**SUPPLIED MATERIAL**

>>>>>

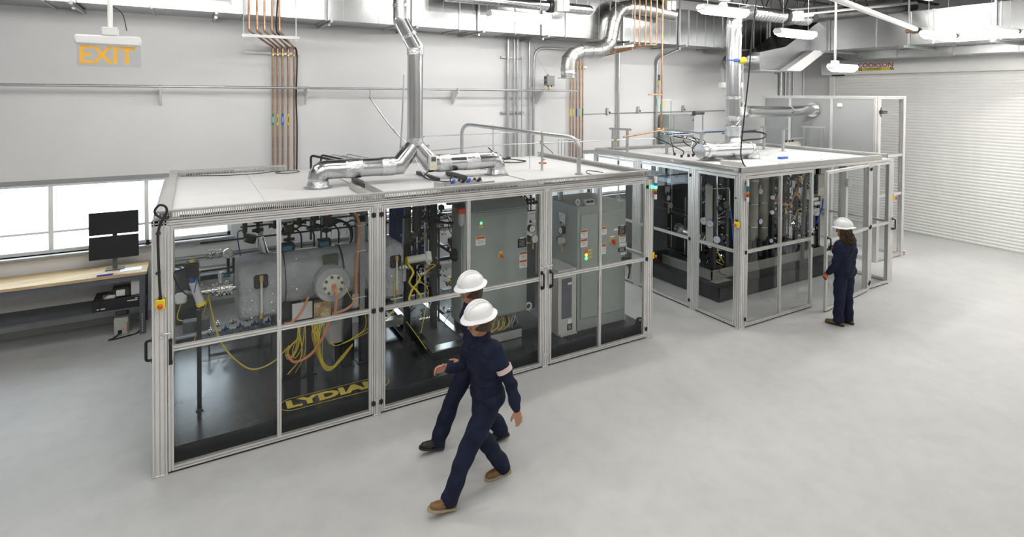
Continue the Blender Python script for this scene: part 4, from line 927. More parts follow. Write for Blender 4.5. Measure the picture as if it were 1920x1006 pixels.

<<<<<
>>>>>

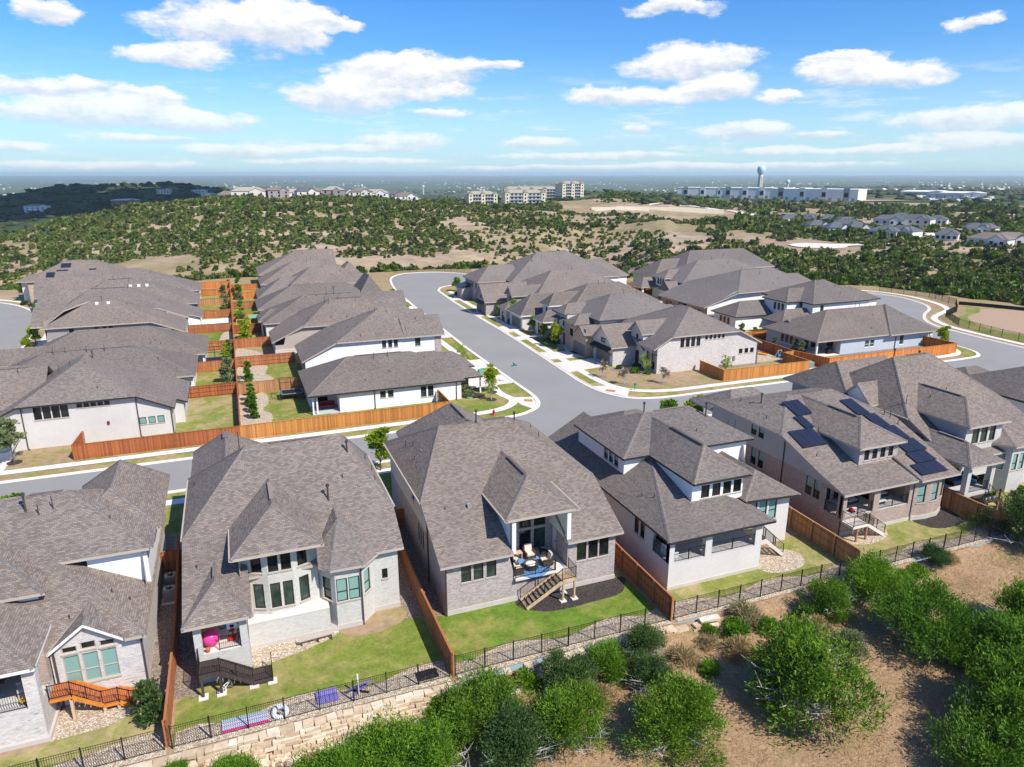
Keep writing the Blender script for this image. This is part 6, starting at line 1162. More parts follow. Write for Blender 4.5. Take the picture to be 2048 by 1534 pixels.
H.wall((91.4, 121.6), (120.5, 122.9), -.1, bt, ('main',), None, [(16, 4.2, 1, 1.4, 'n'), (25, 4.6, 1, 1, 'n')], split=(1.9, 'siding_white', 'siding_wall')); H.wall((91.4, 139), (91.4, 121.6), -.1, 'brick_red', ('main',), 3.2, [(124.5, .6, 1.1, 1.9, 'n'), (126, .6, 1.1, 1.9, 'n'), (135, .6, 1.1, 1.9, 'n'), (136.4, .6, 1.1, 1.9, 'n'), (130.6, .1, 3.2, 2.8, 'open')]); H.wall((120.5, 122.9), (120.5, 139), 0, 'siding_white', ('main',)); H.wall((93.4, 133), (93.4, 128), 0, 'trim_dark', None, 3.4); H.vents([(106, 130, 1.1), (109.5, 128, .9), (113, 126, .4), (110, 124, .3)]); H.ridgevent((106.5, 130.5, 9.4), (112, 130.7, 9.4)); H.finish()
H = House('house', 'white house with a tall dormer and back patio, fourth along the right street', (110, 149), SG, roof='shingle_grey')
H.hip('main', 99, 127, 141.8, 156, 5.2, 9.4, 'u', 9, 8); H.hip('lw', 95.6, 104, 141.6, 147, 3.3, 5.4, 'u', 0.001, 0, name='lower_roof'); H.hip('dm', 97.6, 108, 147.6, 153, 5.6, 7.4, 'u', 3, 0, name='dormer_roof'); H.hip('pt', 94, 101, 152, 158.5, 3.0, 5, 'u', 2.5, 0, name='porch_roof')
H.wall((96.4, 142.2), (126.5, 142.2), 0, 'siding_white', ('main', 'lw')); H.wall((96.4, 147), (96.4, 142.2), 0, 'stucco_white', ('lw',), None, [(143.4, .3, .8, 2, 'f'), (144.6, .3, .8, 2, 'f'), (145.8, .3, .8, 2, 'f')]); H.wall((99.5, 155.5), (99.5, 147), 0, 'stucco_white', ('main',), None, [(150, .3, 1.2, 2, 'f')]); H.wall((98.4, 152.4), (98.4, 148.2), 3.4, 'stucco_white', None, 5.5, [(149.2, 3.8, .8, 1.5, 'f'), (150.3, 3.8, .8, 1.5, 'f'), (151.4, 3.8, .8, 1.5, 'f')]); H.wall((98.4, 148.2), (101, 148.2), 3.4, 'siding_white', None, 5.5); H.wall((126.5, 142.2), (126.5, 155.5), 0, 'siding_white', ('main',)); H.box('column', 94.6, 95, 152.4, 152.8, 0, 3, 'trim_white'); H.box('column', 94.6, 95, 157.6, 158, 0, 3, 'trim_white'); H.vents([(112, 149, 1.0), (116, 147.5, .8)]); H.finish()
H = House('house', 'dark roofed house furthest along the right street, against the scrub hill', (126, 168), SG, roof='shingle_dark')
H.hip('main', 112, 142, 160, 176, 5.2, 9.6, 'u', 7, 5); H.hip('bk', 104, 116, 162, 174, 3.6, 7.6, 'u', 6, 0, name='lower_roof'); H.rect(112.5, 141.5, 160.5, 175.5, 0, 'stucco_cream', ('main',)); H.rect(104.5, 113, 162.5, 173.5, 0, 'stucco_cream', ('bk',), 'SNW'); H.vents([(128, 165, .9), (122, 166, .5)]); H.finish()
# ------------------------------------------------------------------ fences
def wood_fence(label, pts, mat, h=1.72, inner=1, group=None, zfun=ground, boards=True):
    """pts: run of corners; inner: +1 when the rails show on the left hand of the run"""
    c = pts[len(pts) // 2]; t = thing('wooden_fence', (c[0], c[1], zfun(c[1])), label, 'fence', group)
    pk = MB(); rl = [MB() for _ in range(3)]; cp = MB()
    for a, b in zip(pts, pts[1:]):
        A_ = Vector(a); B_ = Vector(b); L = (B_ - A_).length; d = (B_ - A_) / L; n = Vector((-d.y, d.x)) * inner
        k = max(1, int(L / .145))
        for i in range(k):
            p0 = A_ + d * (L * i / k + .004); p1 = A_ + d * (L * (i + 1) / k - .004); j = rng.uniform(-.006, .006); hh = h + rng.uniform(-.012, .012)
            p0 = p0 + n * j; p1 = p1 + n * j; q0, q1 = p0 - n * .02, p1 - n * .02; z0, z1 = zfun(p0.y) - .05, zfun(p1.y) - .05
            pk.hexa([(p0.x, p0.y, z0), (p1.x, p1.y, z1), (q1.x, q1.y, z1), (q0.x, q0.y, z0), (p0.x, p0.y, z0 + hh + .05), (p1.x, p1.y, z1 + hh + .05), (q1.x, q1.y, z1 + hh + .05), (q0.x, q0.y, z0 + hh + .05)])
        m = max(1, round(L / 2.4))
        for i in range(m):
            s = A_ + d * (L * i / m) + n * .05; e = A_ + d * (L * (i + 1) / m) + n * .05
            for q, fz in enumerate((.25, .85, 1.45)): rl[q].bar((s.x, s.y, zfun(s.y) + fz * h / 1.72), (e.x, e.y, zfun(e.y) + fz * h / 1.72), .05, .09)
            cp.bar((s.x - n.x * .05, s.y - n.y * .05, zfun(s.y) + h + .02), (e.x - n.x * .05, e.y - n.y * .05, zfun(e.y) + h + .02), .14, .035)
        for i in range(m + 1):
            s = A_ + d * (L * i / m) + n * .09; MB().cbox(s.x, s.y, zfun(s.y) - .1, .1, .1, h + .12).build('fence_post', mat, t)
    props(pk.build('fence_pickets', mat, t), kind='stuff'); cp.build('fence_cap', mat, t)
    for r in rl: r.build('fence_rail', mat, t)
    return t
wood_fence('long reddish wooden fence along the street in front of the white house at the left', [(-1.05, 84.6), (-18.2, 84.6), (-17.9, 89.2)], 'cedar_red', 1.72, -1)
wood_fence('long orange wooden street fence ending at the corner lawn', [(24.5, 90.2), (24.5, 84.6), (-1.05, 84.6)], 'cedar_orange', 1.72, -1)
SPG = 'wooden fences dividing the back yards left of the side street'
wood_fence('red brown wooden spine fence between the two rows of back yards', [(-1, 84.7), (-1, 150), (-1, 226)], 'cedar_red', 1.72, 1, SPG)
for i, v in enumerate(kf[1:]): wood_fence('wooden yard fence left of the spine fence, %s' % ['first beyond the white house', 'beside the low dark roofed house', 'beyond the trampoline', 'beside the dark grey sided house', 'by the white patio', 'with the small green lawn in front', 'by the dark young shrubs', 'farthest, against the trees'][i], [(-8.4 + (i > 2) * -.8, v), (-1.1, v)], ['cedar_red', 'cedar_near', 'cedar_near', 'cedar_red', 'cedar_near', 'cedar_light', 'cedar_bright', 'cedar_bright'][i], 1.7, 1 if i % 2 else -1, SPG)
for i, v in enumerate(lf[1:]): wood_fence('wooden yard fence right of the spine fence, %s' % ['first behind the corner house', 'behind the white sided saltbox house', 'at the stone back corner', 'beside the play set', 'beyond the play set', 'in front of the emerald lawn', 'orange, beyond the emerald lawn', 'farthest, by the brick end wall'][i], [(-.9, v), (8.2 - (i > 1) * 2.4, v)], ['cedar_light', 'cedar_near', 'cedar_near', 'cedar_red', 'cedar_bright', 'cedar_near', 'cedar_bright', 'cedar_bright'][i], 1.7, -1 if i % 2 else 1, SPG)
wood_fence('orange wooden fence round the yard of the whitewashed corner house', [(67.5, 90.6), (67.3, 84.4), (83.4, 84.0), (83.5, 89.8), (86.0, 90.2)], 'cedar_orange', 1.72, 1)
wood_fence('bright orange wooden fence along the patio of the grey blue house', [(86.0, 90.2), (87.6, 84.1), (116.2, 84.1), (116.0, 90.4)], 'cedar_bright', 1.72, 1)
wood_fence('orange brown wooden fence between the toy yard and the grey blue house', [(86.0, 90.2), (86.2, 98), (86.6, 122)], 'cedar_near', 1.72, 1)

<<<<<
>>>>>

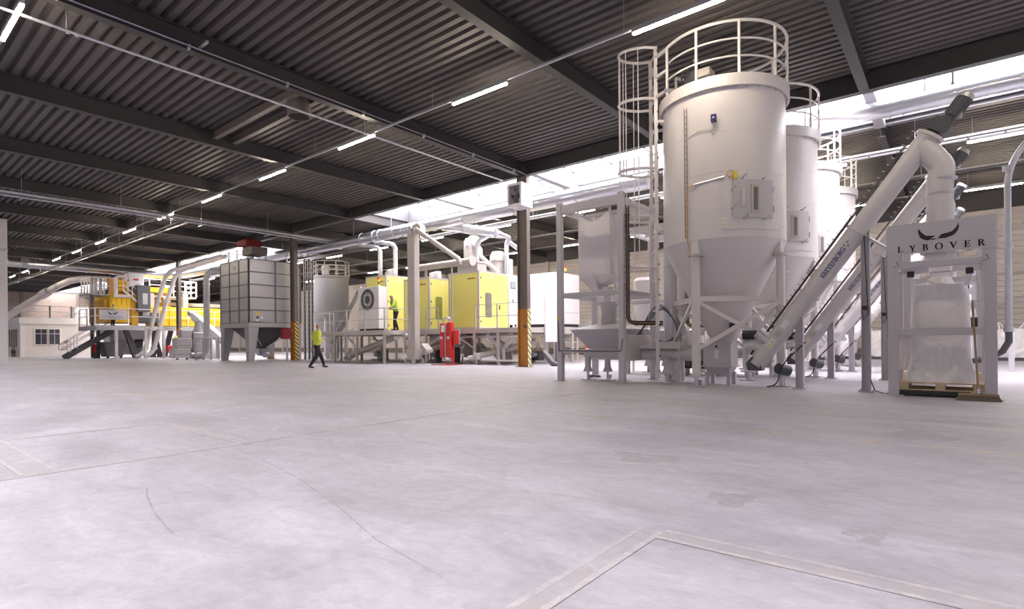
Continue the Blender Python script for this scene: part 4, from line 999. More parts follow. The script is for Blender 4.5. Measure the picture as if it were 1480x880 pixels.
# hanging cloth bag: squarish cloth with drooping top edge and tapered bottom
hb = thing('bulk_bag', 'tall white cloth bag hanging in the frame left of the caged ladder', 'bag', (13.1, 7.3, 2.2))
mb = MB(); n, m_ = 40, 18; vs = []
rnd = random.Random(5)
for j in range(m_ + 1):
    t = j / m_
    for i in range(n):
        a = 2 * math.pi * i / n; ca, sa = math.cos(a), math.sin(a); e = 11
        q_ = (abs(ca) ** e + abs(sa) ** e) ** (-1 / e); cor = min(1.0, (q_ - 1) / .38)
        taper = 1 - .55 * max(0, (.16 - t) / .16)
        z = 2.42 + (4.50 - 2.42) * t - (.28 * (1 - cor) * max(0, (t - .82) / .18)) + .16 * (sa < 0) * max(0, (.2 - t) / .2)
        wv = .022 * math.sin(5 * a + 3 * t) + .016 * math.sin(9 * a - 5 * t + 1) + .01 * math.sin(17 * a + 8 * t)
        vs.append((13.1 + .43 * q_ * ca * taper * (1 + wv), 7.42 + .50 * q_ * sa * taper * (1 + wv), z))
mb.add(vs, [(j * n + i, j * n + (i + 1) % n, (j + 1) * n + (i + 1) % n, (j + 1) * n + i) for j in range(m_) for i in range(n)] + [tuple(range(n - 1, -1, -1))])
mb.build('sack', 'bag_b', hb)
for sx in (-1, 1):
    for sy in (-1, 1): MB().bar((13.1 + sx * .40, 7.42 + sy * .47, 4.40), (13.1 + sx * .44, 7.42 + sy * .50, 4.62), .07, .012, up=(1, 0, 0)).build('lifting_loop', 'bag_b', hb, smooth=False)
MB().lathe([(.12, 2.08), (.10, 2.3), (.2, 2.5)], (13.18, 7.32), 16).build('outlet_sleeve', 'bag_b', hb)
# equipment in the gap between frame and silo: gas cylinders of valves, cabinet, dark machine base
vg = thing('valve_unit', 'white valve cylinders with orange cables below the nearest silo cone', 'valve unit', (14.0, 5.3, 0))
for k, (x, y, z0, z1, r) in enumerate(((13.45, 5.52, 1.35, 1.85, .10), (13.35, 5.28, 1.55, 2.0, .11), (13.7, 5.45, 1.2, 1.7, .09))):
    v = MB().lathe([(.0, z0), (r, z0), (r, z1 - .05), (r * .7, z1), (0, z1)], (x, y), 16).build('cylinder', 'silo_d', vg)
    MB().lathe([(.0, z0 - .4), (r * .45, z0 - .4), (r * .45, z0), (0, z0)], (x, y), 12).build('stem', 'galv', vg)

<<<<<

**WHAT TO WORK ON**
Work through the records line by line and tally those holding "were". Reply with the number alone.

**COMPLETED EXERCISE**
2